Introduction to Defensive Marketing – Knowledge Post
Introduction
Customer satisfaction is a multidimensional concept that is derived from the technical satisfaction of the product/service as well as the emotional fulfilment of the customer’s requirements. What some customers perceive as satisfactory others may not, therefore defensive marketing although important it should be coupled with other strategies to ensure overall customer satisfaction.
Defensive marketing
When a firm aims to keep its current customers defensive marketing is the approach it undertakes, it is a strategy that is directly concerned with minimising customer defection (Fornell & Wernerfelt 1987, p.337).
A firm, therefore, needs to analyse every aspect of the customers’ satisfaction requirement in order to maintain their patronage, however, in being focused on satisfying only current customers a firm may limit the firm’s ability to innovate and move with time hence leading to an ultimate dissatisfaction of current customers as they realise that other more superior options have come on to the market. Customers do not always know that they will develop a need for something.
Take Nokia as an example, while it successfully dominated the handset market and kept its customers satisfied through a defensive strategy and innovations in the handset market it failed to respond to the blackberry and iPhone innovations (Clark, 2009) hence seeing customers defect to try the new technology even though they may have been satisfied thus far by Nokia. A defensive marketing strategy can go so far, other marketing strategies need to also be implemented. As Wilson et al. (2012, p. 433) further asserts, a marketing strategy that incorporates innovation and learning is essential to maintain current customers as it creates more value for customers by improving operating efficiencies
Defensive marketing is also a technique employed to mitigate the harmful and negative impact of dissatisfied customers (Fornell & Wernerfelt 1987, p.338) therefore it eludes to the fact that customers through the operation or services could have become dissatisfied and hence the need to redeem the reputation of the firm. As Wilson et. al. (2012, p.424) mentions providing consistently good service is hard to do and hard to duplicate hence at any point the firm fails to provide good service, customer dissatisfaction may occur. It is therefore vital to ensure that a firm delivers on its promises in order to realise customer satisfaction (Wilson et. al. 2012, p.317) therefore the need for collaboration between the advertised message and the delivered service to ensure ultimate customer satisfaction.

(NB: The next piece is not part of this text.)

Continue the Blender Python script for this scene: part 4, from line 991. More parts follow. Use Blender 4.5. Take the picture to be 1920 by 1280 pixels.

Lastly, customer satisfaction may occur from a relationship with the firm and/or some employees in the firm. Employees can directly affect customer satisfaction and they are considered a marketing tool, they are “…walking billboards from a promotional standpoint” (Wilson et al. 2012, p250) hence ensuring that they are aligned with the overall marketing strategy of the organisation where customer satisfaction is central, ensures that they behave in the right manner to realise customer satisfaction. Luo, Kanuri & Andrews (2014, p.509) assert those firms that are unable to foster a relationship between employees and customer experience decline in return: this can be directly associated with decreased customer satisfaction.

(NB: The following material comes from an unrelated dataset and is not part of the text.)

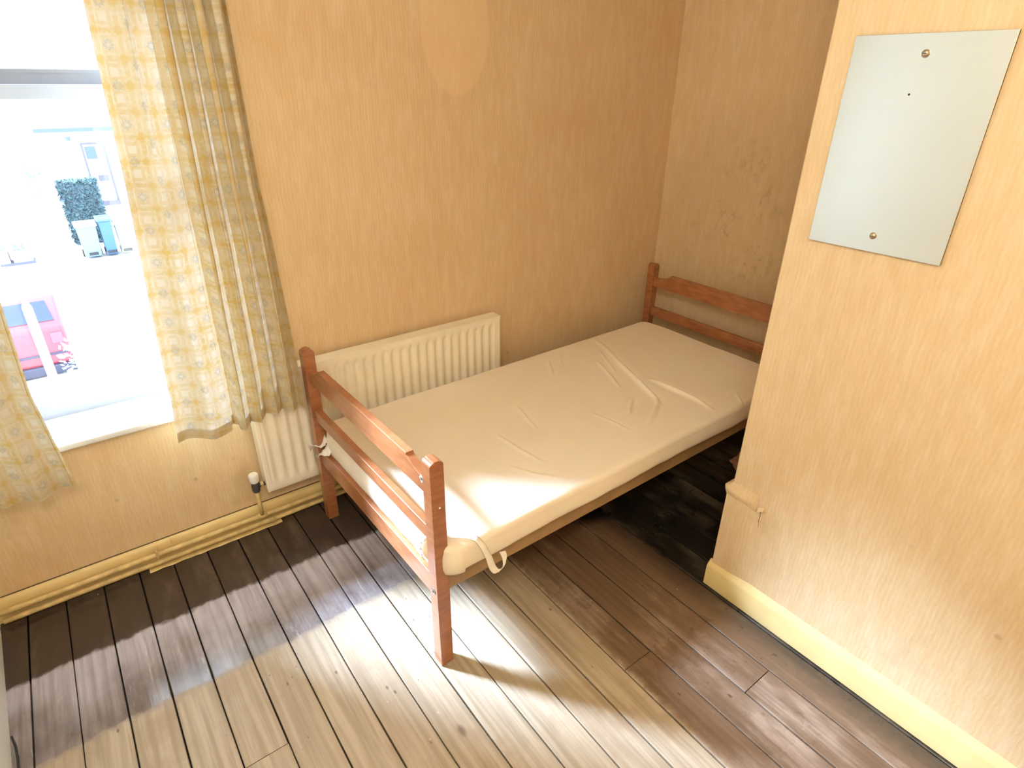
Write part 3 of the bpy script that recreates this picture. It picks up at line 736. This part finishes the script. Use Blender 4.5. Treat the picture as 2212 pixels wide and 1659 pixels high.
# wheelie bins
def bin_(x, wdt, h, body, lid_m, label):
    r = tag(empty('wheelie_bin', (x, 20.3, GZ)), label, 'bin', 'wheelie bins across the road'); w2 = wdt/2
    b = MB(); lo_ = [(-w2*.84, -.24, .06), (w2*.84, -.24, .06), (w2*.84, .2, .06), (-w2*.84, .2, .06)]; hi_ = [(-w2, -.30, h), (w2, -.30, h), (w2, .3, h), (-w2, .3, h)]
    A = [b.bm.verts.new(p) for p in lo_]; B = [b.bm.verts.new(p) for p in hi_]
    for k in range(4): b.bm.faces.new((A[k], A[(k+1) % 4], B[(k+1) % 4], B[k]))
    b.bm.faces.new(A); b.bm.faces.new(B); b.build('bin_body', body, r, bevel=.02)
    MB().prism([(-.34, h), (.34, h), (.34, h+.06), (.1, h+.11), (-.30, h+.05)], 'x', -w2-.03, w2+.03).build('lid', lid_m, r, bevel=.01)
    for s_ in (-1, 1): MB().tube([(s_*w2*.86, .2, .1), (s_*w2, .2, .1)], .10, 14).build('wheel', M['cable'], r)
    MB().box(-.10, .12, -.26, -.245, .10, .18).build('foot_plate', M['cable'], r); return r
bin_(.655, .46, .88, plain('blue_grey_bin_plastic', (.13, .26, .36), .5), ren, 'blue-grey wheelie bin across the road, leftmost of three by the hedge')
bin_(1.105, .30, .98, plain('dark_blue_bin_plastic', (.035, .10, .26), .5), plain('navy_lid', (.04, .09, .17), .5), 'dark blue wheelie bin across the road, middle one of three')
bin_(1.475, .28, .86, plain('pale_blue_bin_plastic', (.26, .42, .48), .5), ren, 'pale blue wheelie bin across the road, rightmost of three')
# low planters
for x0, x1, lab in ((-1.75, -1.19, 'pale grey garden planter across the road, beside the curtain edge'), (-1.13, -.70, 'pale grey garden planter across the road, nearer the bins')):
    r = tag(empty('planter', ((x0+x1)/2, 20.7, GZ)), lab, 'planter', 'pale planters across the road'); hw = (x1-x0)/2
    MB().box(-hw, hw, -.2, .2, .05, .36).build('trough', plain('pale_planter', (.26, .27, .30), .7), r, bevel=.01); MB().box(-hw-.03, hw+.03, -.24, .24, 0, .06).build('base_slab', plain('grey_slab', (.09, .09, .13), .7), r)
    leafmass('plants', leaf_m, 90, .05, lambda q, hw=hw: (q.uniform(-hw, hw), q.uniform(-.2, .15), q.uniform(.34, .52)), int(x0*100), r)
# red car, rear end towards the window
car = tag(empty('car', (-1.09, 12.0, GZ)), 'red hatchback parked in the road, partly hidden by the left curtain', 'car')
red = plain('red_car_paint', (.50, .040, .055), .4); gl = plain('dark_car_glass', (.02, .035, .07), .15); blk = plain('dark_car_trim_and_shade', (.03, .03, .06), .6); rub = plain('tyre_rubber', (.02, .02, .03), .8)
prof = [(0, .18), (0, .82), (.10, .88), (.42, 1.24), (.60, 1.28), (1.9, 1.27), (2.5, .92), (3.5, .80), (3.62, .55), (3.6, .18)]
MB().prism(prof, 'x', -.76, .76).build('car_body', red, car, bevel=.06, seg=3)
def rear_q(x0, x1, t0, t1, off=.012):   # panel lying on the sloping tailgate
    y0_, z0_ = .10 + .32*t0, .88 + .36*t0; y1_, z1_ = .10 + .32*t1, .88 + .36*t1; n_ = Vector((0, -.36, .32)).normalized()*off
    b = MB(); v = [Vector((x0, y0_, z0_)), Vector((x1, y0_, z0_)), Vector((x1-.05, y1_, z1_)), Vector((x0+.05, y1_, z1_))]
    A = [b.bm.verts.new(q + n_) for q in v]; B = [b.bm.verts.new(q - n_) for q in v]
    b.bm.faces.new(A); b.bm.faces.new(B[::-1])
    for k in range(4): b.bm.faces.new((A[k], A[(k+1) % 4], B[(k+1) % 4], B[k]))
    return b
rear_q(-.62, .66, .08, .86).build('rear_window', gl, car)
MB().box(-.70, .72, -.015, .01, .36, .40).build('trim_strip', blk, car)
MB().box(-.77, .77, -.05, .05, .03, .19).build('under_shade_band', blk, car, bevel=.02)  # dark box stands for the shade and tyres below the body
for s_ in (-1, 1):
    MB().box(s_*.62-.08, s_*.62+.08, -.012, .02, .56, .74).build('tail_light', plain('tail_light_lens', (.55, .06, .10), .3), car)
    for y_ in (.62, 2.9): MB().tube([(s_*.56, y_, .26), (s_*.74, y_, .26)], .26, 20).build('wheel', rub, car)
# white post and shrubs in the front garden
po = tag(empty('post', (-.475, 8.0, GZ)), 'white post in the front garden, in front of the red car', 'post')
MB().tube([(0, 0, 0), (0, 0, 2.35), (0, 0, 2.42)], [.045, .045, .02], 12).build('pole', ren, po, smooth=True); MB().box(-.09, .09, -.09, .09, 0, .08).build('post_base', ren, po)
def shrub(name, x, y, z0, h, rx_, label, n, size, seed, mat_, cat='shrub'):
    r = tag(empty(name, (x, y, z0)), label, cat); rr = random.Random(seed)
    for k in range(5):
        a = rr.uniform(0, 6.28); MB().tube([(0, 0, 0), (rx_*.3*math.cos(a), rx_*.3*math.sin(a), h*.5), (rx_*.7*math.cos(a), rx_*.7*math.sin(a), h*.9)], [.02, .014, .006], 6).build('stem', plain('pale_bark', (.4, .38, .33), .8) if k == 0 and not bpy.data.materials.get('pale_bark') else bpy.data.materials['pale_bark'], r)
    def ins(q):
        a = q.uniform(0, 6.28); t = q.random()**.5; zz = q.uniform(.15, 1); return (rx_*t*math.cos(a), rx_*t*math.sin(a), h*zz)
    leafmass('leaves', mat_, n, size, ins, seed, r); return r
pale = plain('sunlit_pale_leaves', (.42, .55, .50), .5, var=.3, sc=12)
shrub('shrub', .05, 9.6, GZ, 1.35, .50, 'pale leafy shrub in the front garden, right of the red car', 420, .05, 5, pale)
shrub('shrub', -.25, 10.4, GZ, .95, .22, 'small pale shrub touching the red car', 110, .05, 8, pale)
tr = tag(empty('tree', (-.75, 17.5, GZ)), 'thin pale tree with sparse leaves, left of the hedge', 'tree')
MB().tube([(-.6, 0, 0), (-.5, 0, 1.4), (-.2, 0, 2.4), (.1, 0, 3.0), (-.1, 0, 4.0)], [.09, .07, .05, .035, .02], 8).build('trunk', ren, tr, smooth=True)
MB().tube([(-.2, 0, 2.4), (-.6, 0, 3.4)], [.03, .012], 6).build('branch', ren, tr); MB().tube([(.1, 0, 3.0), (.55, 0, 3.1), (.65, 0, 2.5)], [.02, .012, .008], 6).build('branch', ren, tr)
leafmass('leaves', leaf_m, 60, .07, lambda q: (q.gauss(.66, .08), q.gauss(0, .05), q.gauss(2.55, .26)), 21, tr)
leafmass('leaves', pale, 260, .07, lambda q: (q.gauss(.2, .35), q.gauss(0, .3), q.gauss(2.2, .45)), 22, tr)
leafmass('leaves', leaf_m, 60, .08, lambda q: (q.gauss(-.35, .22), q.gauss(0, .1), q.gauss(4.0, .35)), 23, tr)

Customer satisfaction cannot be best realised through one type of marketing strategy but through a vision of the firm that is focused on the customer which includes defensive marketing. Satisfaction could come from various places in the firm, the product, the employees, the service, brand image and so forth. Therefore, ensuring all those aspects are aligned delivering the same message through different strategies will ultimately lead to customer satisfaction.